Although Myles has gone to diverse schools and a diverse church, his mom was glad to hear him singing the songs like “Ain’t Gonna Let Nobody Turn Me Around” that he learned at activism camp. “It may not have the racial undertones that it had back in the ’60s or ’70s, but we have to stand strong. We have to be a community,” she said. “That’s what a lot of the songs are about.”

That sense of community is exactly what motivated “We Have the Power” organizers. “I used to be depressed that our church is so homogenous, so white,” said Tony Nicholson, who serves on the team that led Duke Memorial to join the minority-led Durham CAN a year ago. “When you’re wanting people who are different from you to come to your church, it’s not necessarily right. You still have the power. You’re still in control. But we can be part of God’s kingdom in this way. You can take different kinds of people, and they’re coming together as equals.”

Back in Rocky Mount, Abbie Clifton has made an impression on 15-year-old Nyah Hudson. “She’s like a role model for me because even though she can be happy and funny and crazy, she’s confident,” Hudson said. “She knows how to be present. She knows how to be nice to everybody.”

“We respect each other,” Clifton said. “She sees me on a friendship level first and on a higher-authority level second. My entire class is African American, but they don’t see me as being different than them, and I don’t see them as being different than me. We relate on a different level than the color of our skin.”

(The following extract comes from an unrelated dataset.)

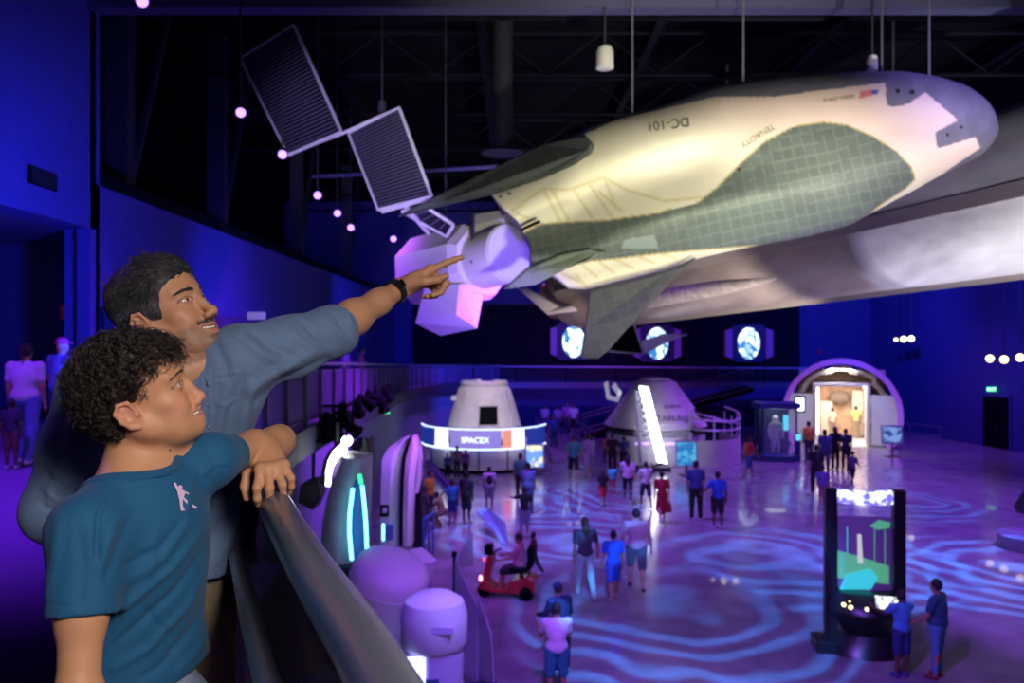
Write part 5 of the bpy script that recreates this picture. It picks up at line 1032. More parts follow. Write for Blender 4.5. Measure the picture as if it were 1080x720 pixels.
# ================================================================== THE CROWD
SK = {'l': (0.55, 0.33, 0.24), 'm': (0.36, 0.20, 0.13), 'd': (0.12, 0.065, 0.045)}
def cloth(c, tagn='cloth'): return mat('%s_%02d%02d%02d' % (tagn, *[int(x * 99) for x in c]), c, 0.8, bump=0.25, scale=30)
def tree_pt(o, d, l): return o + d * l
def limb_dir(fw, ab, side):         # fw: swing forward, ab: swing outward, radians from straight down
    return Vector((side * math.sin(ab), math.sin(fw) * math.cos(ab), -math.cos(fw) * math.cos(ab)))
def make_person(q, yaw, h, top, bottom, lab, skin='m', hair=(0.02, 0.015, 0.015), hlen='short', legs='pants', sleeve='short', shoe=(0.5, 0.5, 0.5), L=((0, 0), (0, 0)), A=((0, .12, .15), (0, .12, .15)), lean=0.0, cap=None, bag=None, wide=1.0, seat=False, step=0.017, grp=None, cat='person'):
    """yaw 0 faces away from the camera; L = per leg (hip forward, knee bend); A = per arm (forward, outward, elbow bend)"""
    sc = h / 1.72; j = {}
    hip = Vector((0, 0, .93)); zmin = 9
    ls = []
    for s_, (fw, kn) in zip((-1, 1), L):
        a = hip + Vector((s_ * .09 * wide, 0, -.02)); k = a + limb_dir(fw, .03, s_) * .42; an = k + limb_dir(fw - kn, .01, s_) * .41; ls.append((a, k, an)); zmin = min(zmin, an.z - .08)
    lift = 0 if seat else -zmin
    Rl = Matrix.Rotation(-lean, 3, 'X')
    def up(v): return hip + Rl @ (Vector(v) - hip)
    neck = up((0, 0, 1.47)); head = up((0, .03, 1.61)); sh = [up((s_ * .185 * wide ** .5, 0, 1.40)) for s_ in (-1, 1)]
    am = []
    for s_, S_, (fw, ab, el) in zip((-1, 1), sh, A):
        e = S_ + Rl @ limb_dir(fw, ab, s_) * .29; w_ = e + Rl @ limb_dir(fw + el, ab * .4, s_) * .25; am.append((S_, e, w_, Rl @ limb_dir(fw + el + .15, ab * .2, s_)))
    off = Vector((0, 0, lift))
    def V3(v): return Vector(v) + off
    f = Field()
    f.ell(V3(head), (.074, .092, .112), k=.02); f.cap(V3(head + Rl @ Vector((0, .055, -.05))), V3(head + Rl @ Vector((0, .06, -.075))), .042, .036, .03); f.ell(V3(head + Rl @ Vector((0, .098, -.01))), (.013, .02, .022), k=.012)
    for s_ in (-1, 1): f.ell(V3(head + Rl @ Vector((s_ * .076, -.005, -.01))), (.012, .02, .03), k=.008)
    f.cap(V3(neck - Vector((0, 0, .05))), V3(head - Vector((0, 0, .04))), .055, .052, .03)
    cz = up((0, 0, 1.28)); f.ell(V3(cz), (.155 * wide, .10 * wide, .17), k=.05); f.ell(V3(up((0, 0, 1.08))), (.135 * wide, .095 * wide, .16), k=.05); f.ell(V3(hip + Vector((0, 0, .02))), (.15 * wide, .105 * wide, .13), k=.05)
    f.cap(V3(sh[0]), V3(sh[1]), .06, .06, .05)
    for a, k, an in ls:
        f.chain([V3(a), V3(k), V3(an)], [.082 * wide, .055, .036], .03); f.cap(V3(k + (an - k) * .12 + Vector((0, -.015, 0))), V3(k + (an - k) * .45 + Vector((0, -.015, 0))), .045, .04, .03)
        f.cap(V3(an + Vector((0, 0, -.03))), V3(an + Vector((0, .15, -.05))), .034, .028, .02)
    for S_, e, w_, hd in am: f.chain([V3(S_), V3(e), V3(w_)], [.052, .042, .027], .025); f.ell(V3(w_ + hd * .055), (.032, .026, .04), k=.02)
    v, qd = f.mesh(step)
    hs = []        # fingers and thumb grow out of the palm
    fb = MB()
    for ii, (S_, e, w_, hd) in enumerate(am):
        sd = 1 if ii else -1; x_ = hd.cross(Vector((sd, .3, .1))).normalized()
        for t in range(4): b0 = w_ + hd * .085 + x_ * (t - 1.5) * .017; fb.tube([V3(b0 - hd * .02), V3(b0 + hd * (.035, .045, .042, .03)[t]), V3(b0 + hd * (.055, .07, .065, .048)[t] + Vector((-sd * .015, .01, 0)))], [.010, .009, .007], 5)
        b0 = w_ + hd * .04 + x_ * .03; fb.tube([V3(b0), V3(b0 + x_ * .02 + hd * .03), V3(b0 + x_ * .022 + hd * .055)], [.012, .010, .008], 5)
    sv, fc = [], []
    S3 = Vector((sc, sc, sc)); M_sk = mat('skin_' + skin, SK[skin], 0.5)
    me = bpy.data.meshes.new('person'); nv = len(v); allv = [tuple(x * sc) for x in v] + [tuple(Vector(p) * sc) for p in fb.v]; me.from_pydata(allv, [], [tuple(map(int, a)) for a in qd] + [tuple(i + nv for i in g) for g in fb.f]); me.materials.append(M_sk); me.polygons.foreach_set('use_smooth', [True] * len(me.polygons)); me.update()
    ob = bpy.data.objects.new('person', me); COL.objects.link(ob); ob.location = q; ob.rotation_euler = (0, 0, yaw); tag(ob, lab, cat, grp)
    def child(name, fld, m, st=step, sm=2):
        vv, qq = fld.mesh(st); vv = relax(vv, qq, sm) * sc; o = np_mesh(name, vv, qq, m); o.parent = ob; return o
    def mbchild(name, mb, m): mb.v = [tuple(Vector(p) * sc) for p in mb.v]; o = mb.build(name, m, None, smooth=True); o.parent = ob; return o
    # shirt
    s_len = .95 if legs != 'dress' else .62
    f = Field(); f.ell(V3(up((0, -.005, 1.27))), (.18 * wide, .125 * wide, .17), k=.06); f.cap(V3(up((0, 0, 1.15))), V3(up((0, 0, 1.0))), .135 * wide, .14 * wide, .07); f.ell(V3(hip + Vector((0, 0, .06))), (.175 * wide, .13 * wide, .12), k=.05)
    f.cap(V3(sh[0] + Vector((0, 0, -.005))), V3(sh[1] + Vector((0, 0, -.005))), .073, .073, .05); f.cap(V3(neck - Vector((0, 0, .09))), V3(neck - Vector((0, 0, .035))), .09, .068, .04)
    if legs == 'dress': f.cap(V3(hip + Vector((0, 0, .0))), V3(hip + Vector((0, 0, -.42))), .17 * wide, .21 * wide, .06)
    if sleeve != 'none':
        for S_, e, w_, hd in am:
            if sleeve == 'short': f.cap(V3(S_), V3(S_.lerp(e, .62)), .072, .066, .03)
            else: f.chain([V3(S_), V3(e), V3(w_)], [.068, .056, .044], .03)
    child('shirt' if legs != 'dress' else 'dress', f, cloth(top))
    # trousers, shorts, skirt
    f = Field(); f.ell(V3(hip + Vector((0, 0, .0))), (.172 * wide, .125 * wide, .115), k=.04)
    for a, k, an in ls:
        if legs in ('shorts', 'dress'): f.chain([V3(a), V3(a.lerp(k, .95))], [.105 * wide, .088], .04)
        elif legs == 'leggings': f.chain([V3(a), V3(k), V3(an + Vector((0, 0, .04)))], [.092 * wide, .06, .042], .03)
        else: f.chain([V3(a), V3(k), V3(an + Vector((0, 0, .01)))], [.104 * wide, .076, .062], .04)
    if legs != 'dress': child('shorts' if legs == 'shorts' else 'trousers', f, cloth(bottom))
    for a, k, an in ls:
        f = Field(); f.cap(V3(an + Vector((0, -.02, -.035))), V3(an + Vector((0, .15, -.045))), .045, .036, .03); f.half(V3(an + Vector((0, 0, -.08))), (0, 0, -1)); child('shoe', f, cloth(shoe, 'shoe'), .014, 1)
    # hair
    f = Field(); f.ell(V3(head + Rl @ Vector((0, -.014, .018))), (.086, .098, .112), k=.01); f.ell(V3(head + Rl @ Vector((0, .10, -.055))), (.095, .075, .10), k=.02, op=-1)
    if hlen == 'long': f.chain([V3(head + Rl @ Vector((0, -.07, .0))), V3(head + Rl @ Vector((0, -.10, -.14))), V3(head + Rl @ Vector((0, -.11, -.27)))], [.075, .075, .045], .03)
    if hlen == 'tail': f.ell(V3(head + Rl @ Vector((0, -.10, .05))), (.035, .04, .035), k=.02); f.chain([V3(head + Rl @ Vector((0, -.12, .04))), V3(head + Rl @ Vector((0, -.15, -.10)))], [.03, .02], .02)
    if hlen != 'bald': child('hair', f, mat('hair_%d' % int(hair[0] * 1000), hair, 0.7, bump=0.6, scale=60), .013, 1)
    if cap is not None:
        f = Field(); f.ell(V3(head + Rl @ Vector((0, -.01, .05))), (.09, .105, .082), k=.01); f.half(V3(head + Rl @ Vector((0, 0, .03))), Rl @ Vector((0, 0, -1))); f.ell(V3(head + Rl @ Vector((0, .11, .04))), (.07, .075, .010), k=.01); child('cap', f, cloth(cap), .012, 1)
    if bag == 'backpack': f = Field(); f.ell(V3(up((0, -.19, 1.22))), (.13, .085, .19), k=.02); child('backpack', f, cloth((.02, .02, .03)), .018, 1)
    if bag == 'tote':
        S_, e, w_, hd = am[1]; f = Field(); f.cap(V3(w_ + Vector((0.02, 0, -.22))), V3(w_ + Vector((.02, .02, -.42))), .07, .10, .02); o = child('tote_bag', f, cloth((.45, .03, .06)), .018, 1); mb = MB(); mb.tube([V3(w_), V3(w_ + Vector((.02, 0, -.2)))], .012, 5); mbchild('bag_strap', mb, cloth((.45, .03, .06)))
    if bag == 'sling': mb = MB(); mb.tube([V3(up((-.16, -.1, 1.38))), V3(up((0, -.145, 1.2))), V3(up((.17, -.1, 1.02)))], .018, 5); mbchild('shoulder_strap', mb, cloth((.02, .02, .03)))
    return ob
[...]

At Rocky Mount High, Hudson said, her two best friends are white and Latino, but it’s not that easy to make friends across racial lines. “You have to know what people are open to talk to you,” she said.

Peacemakers Freedom School has helped Hudson find her way into activism alongside mentors and peers of different races and socioeconomic backgrounds. Together, they’ve walked the neighborhood registering new voters and warning families against the dangers of guns and gangs.

“It helps them to stand together instead of having to stand alone,” said Clifton. “It’s like positive peer pressure. When they see Nyah standing up against gang violence, they’re going to want to be a part of what she’s a part of.”

These camps might have kids singing songs, shooting hoops, watching chicks hatch, or building a pretend city out of cardboard. And, hopefully, they’ll find a sense of racial healing along the way.

Jesse James DeConto is a writer based in North Carolina.